Set down exactly the lines of the listing below, please, beginning with the first and ending with the line that holds "PI = math.pi".

> **Information provided**

((

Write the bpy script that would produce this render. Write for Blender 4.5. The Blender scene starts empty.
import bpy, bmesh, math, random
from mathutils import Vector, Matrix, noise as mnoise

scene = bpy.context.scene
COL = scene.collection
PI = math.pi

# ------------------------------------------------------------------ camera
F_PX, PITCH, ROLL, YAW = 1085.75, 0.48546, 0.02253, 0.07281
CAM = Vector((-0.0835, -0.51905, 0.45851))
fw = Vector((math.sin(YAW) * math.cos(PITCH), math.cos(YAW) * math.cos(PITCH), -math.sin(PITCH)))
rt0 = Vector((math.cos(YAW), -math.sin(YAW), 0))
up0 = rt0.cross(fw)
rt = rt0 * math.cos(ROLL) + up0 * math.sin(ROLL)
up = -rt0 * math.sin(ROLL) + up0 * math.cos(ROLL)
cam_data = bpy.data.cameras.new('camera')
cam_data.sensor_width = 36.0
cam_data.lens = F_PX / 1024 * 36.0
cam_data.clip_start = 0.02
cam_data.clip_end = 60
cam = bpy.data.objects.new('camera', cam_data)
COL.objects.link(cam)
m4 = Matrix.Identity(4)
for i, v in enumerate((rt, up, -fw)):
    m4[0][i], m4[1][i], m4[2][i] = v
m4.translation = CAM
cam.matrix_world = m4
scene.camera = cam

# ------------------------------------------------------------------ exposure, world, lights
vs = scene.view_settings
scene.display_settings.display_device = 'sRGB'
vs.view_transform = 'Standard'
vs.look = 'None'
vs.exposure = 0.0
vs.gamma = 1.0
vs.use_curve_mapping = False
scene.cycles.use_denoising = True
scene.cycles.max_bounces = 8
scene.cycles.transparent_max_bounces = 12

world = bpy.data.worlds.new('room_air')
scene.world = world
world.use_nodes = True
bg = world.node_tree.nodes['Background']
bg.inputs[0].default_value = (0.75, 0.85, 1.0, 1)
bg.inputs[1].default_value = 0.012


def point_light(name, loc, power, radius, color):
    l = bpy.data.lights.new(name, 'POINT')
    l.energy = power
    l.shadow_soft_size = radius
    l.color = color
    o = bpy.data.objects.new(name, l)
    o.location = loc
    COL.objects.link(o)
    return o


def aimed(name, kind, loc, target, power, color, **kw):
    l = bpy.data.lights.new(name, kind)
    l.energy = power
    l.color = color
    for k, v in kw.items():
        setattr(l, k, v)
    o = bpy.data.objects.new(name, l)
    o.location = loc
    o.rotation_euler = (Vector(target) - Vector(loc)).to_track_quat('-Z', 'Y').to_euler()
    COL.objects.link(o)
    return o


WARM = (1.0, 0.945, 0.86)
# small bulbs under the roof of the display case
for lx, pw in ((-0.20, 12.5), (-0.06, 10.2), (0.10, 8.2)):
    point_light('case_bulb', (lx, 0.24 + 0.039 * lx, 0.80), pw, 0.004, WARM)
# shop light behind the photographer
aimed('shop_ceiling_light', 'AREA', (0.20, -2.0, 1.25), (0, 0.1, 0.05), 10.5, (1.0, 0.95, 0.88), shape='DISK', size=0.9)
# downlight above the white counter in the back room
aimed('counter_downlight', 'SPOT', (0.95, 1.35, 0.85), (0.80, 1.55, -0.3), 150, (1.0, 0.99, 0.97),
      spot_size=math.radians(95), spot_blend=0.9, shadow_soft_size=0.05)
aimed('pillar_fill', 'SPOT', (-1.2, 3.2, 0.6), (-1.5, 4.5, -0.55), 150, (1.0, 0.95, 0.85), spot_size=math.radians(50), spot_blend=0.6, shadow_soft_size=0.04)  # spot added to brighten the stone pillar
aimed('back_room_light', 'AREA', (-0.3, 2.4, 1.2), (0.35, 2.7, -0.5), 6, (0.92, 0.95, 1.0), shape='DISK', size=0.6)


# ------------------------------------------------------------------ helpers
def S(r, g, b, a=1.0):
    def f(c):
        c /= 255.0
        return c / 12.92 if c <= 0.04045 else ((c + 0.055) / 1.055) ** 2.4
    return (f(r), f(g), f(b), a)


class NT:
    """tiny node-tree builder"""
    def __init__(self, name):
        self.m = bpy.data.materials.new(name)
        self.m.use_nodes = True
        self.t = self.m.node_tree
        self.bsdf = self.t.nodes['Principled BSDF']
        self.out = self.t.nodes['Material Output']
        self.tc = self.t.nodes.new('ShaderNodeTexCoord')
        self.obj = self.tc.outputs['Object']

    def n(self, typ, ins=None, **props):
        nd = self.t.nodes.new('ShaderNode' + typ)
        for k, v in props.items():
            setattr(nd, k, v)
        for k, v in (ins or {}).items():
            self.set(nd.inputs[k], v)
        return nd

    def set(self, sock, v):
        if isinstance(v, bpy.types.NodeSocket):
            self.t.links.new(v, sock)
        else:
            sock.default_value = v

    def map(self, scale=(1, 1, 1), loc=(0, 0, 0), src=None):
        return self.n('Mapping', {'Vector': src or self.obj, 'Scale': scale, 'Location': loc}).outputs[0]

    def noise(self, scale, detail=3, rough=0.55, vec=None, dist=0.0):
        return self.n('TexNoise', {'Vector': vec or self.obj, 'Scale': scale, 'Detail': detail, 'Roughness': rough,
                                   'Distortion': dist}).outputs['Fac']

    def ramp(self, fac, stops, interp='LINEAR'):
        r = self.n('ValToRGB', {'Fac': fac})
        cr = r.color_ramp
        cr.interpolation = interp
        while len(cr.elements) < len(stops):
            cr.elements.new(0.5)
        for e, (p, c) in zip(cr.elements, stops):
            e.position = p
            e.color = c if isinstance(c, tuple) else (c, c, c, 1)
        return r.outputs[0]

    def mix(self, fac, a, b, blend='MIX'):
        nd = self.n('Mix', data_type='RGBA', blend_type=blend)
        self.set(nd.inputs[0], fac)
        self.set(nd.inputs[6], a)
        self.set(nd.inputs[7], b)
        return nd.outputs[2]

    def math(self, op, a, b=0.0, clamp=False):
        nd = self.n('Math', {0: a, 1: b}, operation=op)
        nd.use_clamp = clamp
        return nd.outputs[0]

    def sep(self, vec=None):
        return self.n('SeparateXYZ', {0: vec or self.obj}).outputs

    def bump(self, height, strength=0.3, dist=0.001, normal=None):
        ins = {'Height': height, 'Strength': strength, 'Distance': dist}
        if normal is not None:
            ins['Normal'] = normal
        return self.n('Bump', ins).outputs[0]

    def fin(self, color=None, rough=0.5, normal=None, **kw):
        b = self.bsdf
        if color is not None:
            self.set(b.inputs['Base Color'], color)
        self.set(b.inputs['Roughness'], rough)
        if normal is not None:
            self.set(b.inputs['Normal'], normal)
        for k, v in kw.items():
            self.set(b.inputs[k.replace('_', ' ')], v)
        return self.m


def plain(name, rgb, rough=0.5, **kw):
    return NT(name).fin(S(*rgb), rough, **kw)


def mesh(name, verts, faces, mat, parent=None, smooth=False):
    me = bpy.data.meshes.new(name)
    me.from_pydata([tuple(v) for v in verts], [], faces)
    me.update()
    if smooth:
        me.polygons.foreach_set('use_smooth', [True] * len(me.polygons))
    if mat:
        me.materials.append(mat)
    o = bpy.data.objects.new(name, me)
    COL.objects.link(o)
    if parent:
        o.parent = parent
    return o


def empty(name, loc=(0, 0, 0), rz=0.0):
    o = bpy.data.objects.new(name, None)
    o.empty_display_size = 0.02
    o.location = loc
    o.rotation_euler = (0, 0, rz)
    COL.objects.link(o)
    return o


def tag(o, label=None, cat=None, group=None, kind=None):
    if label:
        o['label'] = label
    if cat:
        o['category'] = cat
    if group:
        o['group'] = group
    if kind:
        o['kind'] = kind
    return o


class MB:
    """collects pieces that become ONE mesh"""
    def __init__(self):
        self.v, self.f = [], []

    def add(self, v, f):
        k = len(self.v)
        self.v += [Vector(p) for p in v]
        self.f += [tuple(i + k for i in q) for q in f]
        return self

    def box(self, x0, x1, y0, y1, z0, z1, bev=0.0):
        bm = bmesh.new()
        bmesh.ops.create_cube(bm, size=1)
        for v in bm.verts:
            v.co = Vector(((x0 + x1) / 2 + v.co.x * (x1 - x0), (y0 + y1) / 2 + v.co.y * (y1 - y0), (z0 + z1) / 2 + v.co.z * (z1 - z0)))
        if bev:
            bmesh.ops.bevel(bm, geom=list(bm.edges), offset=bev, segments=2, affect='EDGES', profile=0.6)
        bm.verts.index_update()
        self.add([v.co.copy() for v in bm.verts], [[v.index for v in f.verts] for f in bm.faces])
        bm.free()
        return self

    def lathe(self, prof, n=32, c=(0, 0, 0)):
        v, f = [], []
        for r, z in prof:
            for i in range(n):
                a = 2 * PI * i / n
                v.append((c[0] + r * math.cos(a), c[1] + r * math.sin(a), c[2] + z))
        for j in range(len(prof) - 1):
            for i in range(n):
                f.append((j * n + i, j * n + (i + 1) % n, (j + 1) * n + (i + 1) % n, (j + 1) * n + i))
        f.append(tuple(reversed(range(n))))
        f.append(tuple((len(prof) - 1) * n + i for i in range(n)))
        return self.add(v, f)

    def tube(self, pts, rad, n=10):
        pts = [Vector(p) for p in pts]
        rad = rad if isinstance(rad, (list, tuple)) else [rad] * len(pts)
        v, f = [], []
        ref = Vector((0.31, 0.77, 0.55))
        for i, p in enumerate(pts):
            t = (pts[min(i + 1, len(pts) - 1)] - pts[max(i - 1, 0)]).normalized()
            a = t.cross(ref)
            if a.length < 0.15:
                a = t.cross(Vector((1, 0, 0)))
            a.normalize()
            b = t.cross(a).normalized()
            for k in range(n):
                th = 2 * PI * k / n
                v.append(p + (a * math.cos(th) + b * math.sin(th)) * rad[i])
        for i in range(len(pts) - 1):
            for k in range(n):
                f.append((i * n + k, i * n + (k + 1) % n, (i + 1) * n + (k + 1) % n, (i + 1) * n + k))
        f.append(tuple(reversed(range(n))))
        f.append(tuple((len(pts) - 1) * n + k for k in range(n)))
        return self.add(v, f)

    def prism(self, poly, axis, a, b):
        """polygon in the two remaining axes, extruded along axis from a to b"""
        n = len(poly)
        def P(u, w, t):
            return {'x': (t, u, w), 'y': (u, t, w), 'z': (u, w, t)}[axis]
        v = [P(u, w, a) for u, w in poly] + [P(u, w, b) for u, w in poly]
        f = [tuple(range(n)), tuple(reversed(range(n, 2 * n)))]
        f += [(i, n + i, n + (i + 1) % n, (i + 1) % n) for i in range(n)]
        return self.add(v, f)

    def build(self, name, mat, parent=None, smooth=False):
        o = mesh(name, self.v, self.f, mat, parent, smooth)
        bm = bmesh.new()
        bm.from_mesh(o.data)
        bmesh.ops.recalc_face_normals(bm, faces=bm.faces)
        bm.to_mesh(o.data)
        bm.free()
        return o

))

> **Exercise solution**
Write the bpy script that would produce this render. Write for Blender 4.5. The Blender scene starts empty.
import bpy, bmesh, math, random
from mathutils import Vector, Matrix, noise as mnoise

scene = bpy.context.scene
COL = scene.collection
PI = math.pi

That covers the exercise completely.